Problem details:
Write out each line beneath this one exactly as it reads.

** BEGIN Collected material **

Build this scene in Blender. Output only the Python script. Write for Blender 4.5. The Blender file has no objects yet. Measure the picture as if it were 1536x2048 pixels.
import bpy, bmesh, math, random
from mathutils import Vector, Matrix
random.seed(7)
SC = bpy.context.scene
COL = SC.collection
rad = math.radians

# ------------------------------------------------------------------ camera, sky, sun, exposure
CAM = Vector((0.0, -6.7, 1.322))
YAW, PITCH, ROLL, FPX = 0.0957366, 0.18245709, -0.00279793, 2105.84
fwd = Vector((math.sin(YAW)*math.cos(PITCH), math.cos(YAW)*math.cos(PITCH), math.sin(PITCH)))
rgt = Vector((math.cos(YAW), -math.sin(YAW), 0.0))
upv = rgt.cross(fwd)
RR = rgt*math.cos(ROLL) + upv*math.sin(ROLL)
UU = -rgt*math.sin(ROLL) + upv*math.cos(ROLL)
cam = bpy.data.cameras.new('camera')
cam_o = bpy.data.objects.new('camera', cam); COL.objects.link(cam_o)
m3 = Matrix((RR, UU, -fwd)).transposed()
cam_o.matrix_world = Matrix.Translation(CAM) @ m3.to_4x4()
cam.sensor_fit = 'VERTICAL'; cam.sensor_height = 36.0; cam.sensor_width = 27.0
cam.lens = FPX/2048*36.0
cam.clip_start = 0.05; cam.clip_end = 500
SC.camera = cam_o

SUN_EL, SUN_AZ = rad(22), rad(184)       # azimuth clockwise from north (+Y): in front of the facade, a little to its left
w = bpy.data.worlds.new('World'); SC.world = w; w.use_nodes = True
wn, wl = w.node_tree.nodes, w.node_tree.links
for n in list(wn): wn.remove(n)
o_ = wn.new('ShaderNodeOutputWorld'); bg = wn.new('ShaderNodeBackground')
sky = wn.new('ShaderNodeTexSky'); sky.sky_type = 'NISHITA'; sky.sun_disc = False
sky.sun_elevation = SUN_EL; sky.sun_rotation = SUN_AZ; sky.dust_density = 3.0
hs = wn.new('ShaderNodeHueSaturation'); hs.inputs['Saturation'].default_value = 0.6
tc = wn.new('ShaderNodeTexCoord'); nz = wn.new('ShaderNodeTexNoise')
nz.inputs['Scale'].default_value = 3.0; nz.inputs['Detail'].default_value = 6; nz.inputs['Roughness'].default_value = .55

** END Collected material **

Answer for this exercise:
Build this scene in Blender. Output only the Python script. Write for Blender 4.5. The Blender file has no objects yet. Measure the picture as if it were 1536x2048 pixels.
import bpy, bmesh, math, random
from mathutils import Vector, Matrix
random.seed(7)
SC = bpy.context.scene
COL = SC.collection
rad = math.radians

# ------------------------------------------------------------------ camera, sky, sun, exposure
CAM = Vector((0.0, -6.7, 1.322))
YAW, PITCH, ROLL, FPX = 0.0957366, 0.18245709, -0.00279793, 2105.84
fwd = Vector((math.sin(YAW)*math.cos(PITCH), math.cos(YAW)*math.cos(PITCH), math.sin(PITCH)))
rgt = Vector((math.cos(YAW), -math.sin(YAW), 0.0))
upv = rgt.cross(fwd)
RR = rgt*math.cos(ROLL) + upv*math.sin(ROLL)
UU = -rgt*math.sin(ROLL) + upv*math.cos(ROLL)
cam = bpy.data.cameras.new('camera')
cam_o = bpy.data.objects.new('camera', cam); COL.objects.link(cam_o)
m3 = Matrix((RR, UU, -fwd)).transposed()
cam_o.matrix_world = Matrix.Translation(CAM) @ m3.to_4x4()
cam.sensor_fit = 'VERTICAL'; cam.sensor_height = 36.0; cam.sensor_width = 27.0
cam.lens = FPX/2048*36.0
cam.clip_start = 0.05; cam.clip_end = 500
SC.camera = cam_o

SUN_EL, SUN_AZ = rad(22), rad(184)       # azimuth clockwise from north (+Y): in front of the facade, a little to its left
w = bpy.data.worlds.new('World'); SC.world = w; w.use_nodes = True
wn, wl = w.node_tree.nodes, w.node_tree.links
for n in list(wn): wn.remove(n)
o_ = wn.new('ShaderNodeOutputWorld'); bg = wn.new('ShaderNodeBackground')
sky = wn.new('ShaderNodeTexSky'); sky.sky_type = 'NISHITA'; sky.sun_disc = False
sky.sun_elevation = SUN_EL; sky.sun_rotation = SUN_AZ; sky.dust_density = 3.0
hs = wn.new('ShaderNodeHueSaturation'); hs.inputs['Saturation'].default_value = 0.6
tc = wn.new('ShaderNodeTexCoord'); nz = wn.new('ShaderNodeTexNoise')
nz.inputs['Scale'].default_value = 3.0; nz.inputs['Detail'].default_value = 6; nz.inputs['Roughness'].default_value = .55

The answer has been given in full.